Frances: Yeah, I still don't think Reb Smolinsky deserved the sympathy he received, but my life is so totally different from Sara's, I don't think I can really judge. Interestingly, her relationship with him reminded me of the relationship between Al-Sayyid Ahmad and his children. I should compare the two books in my upcoming Palace of Desire post.

Richard: You make a great point. Bread Givers is so autobiographical anyway, it would work great as a memoir.

Shannyn: Yes! But I actually found Reb Smolinsky the far more annoying of the two. I think it was because his daughters had more options available to them than Al-Sayyid Ahmad's did, and except for Sara, they don't take advantage of them. So their suffering was completely needless.

Wendy: I liked the prose style used here.

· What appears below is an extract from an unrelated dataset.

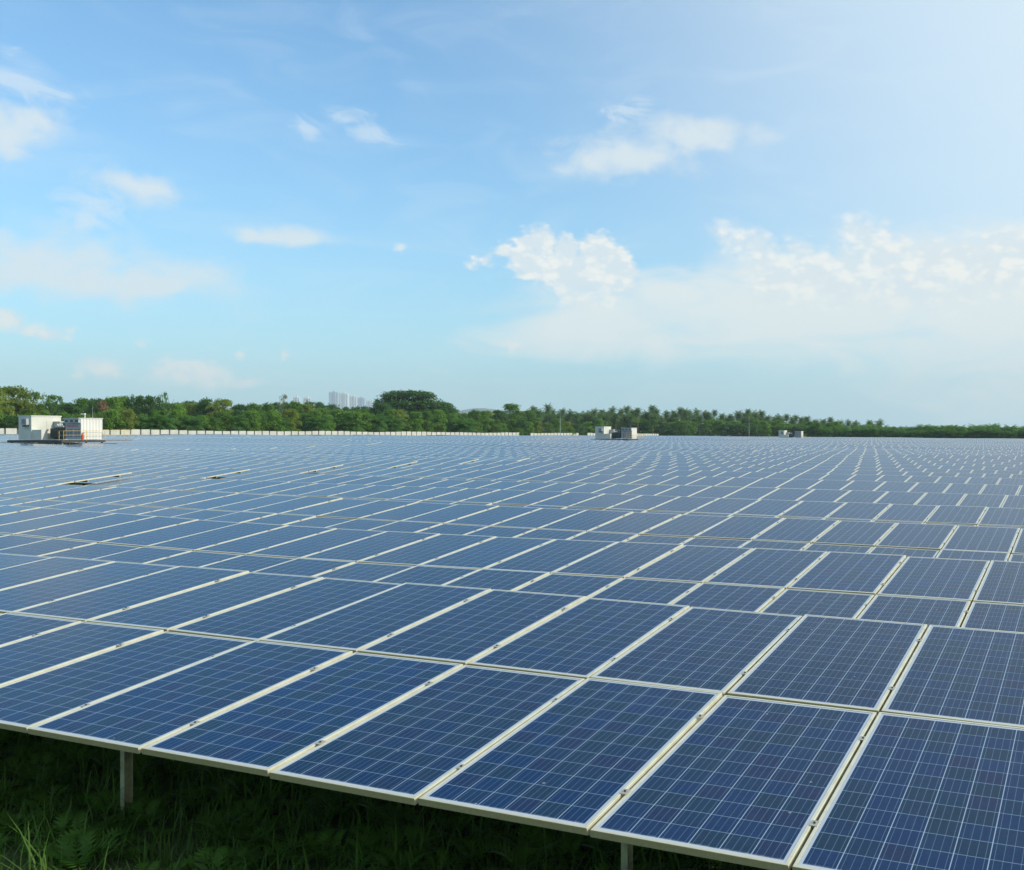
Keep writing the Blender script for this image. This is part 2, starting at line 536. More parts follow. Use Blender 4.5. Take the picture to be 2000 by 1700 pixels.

You really got the sense that these people weren't speaking English.

Emily said...

Excellent background, EL Fay - I especially appreciated the links to bloggers grappling with the issue of Charedi men who expect/are expected not to go out into the world to work; those links were super informative & it isn't an issue of which I was previously aware. As I say in my post, an emphasis on the spiritual importance of study and debate is actually one of the things I really admire about the Jewish tradition, but it was interesting to have this reminder that, like everything, said emphasis can be oppressive when taken to an extreme (especially when it's restricted to certain sub-groups of people). Especially frustrating that while Sara obviously inherited her dedication to study from her father, he seemed for the most part totally unable to honor it in her. With the minor exception of times when it was convenient to do so.

Sarah (tuulenhaiven) said...

I found the two introductions in my copy almost more interesting than the book itself. Yezierska seems like she was an interesting person. Thanks for this nicely balanced review. There is certainly a lot going on in this little book, for all that it's almost overly simple.

Eileen said...

Emily: The relationship between Sara and her father really is quite ironic. They're so much alike and yet they spend most of the book at each other's throats. You have to wonder what their relationship would have been like if it wasn't for those oppressive cultural aspects.

Sarah: Yes, that sums it up: there's a lot going on with this book and yet it's so simple and straightforward. I found the introductions quite interesting too, which only sharpened my disappointment with some of the actual novel.

Peaceful Reader said...

I just finished this book and am working on my review. I loved it.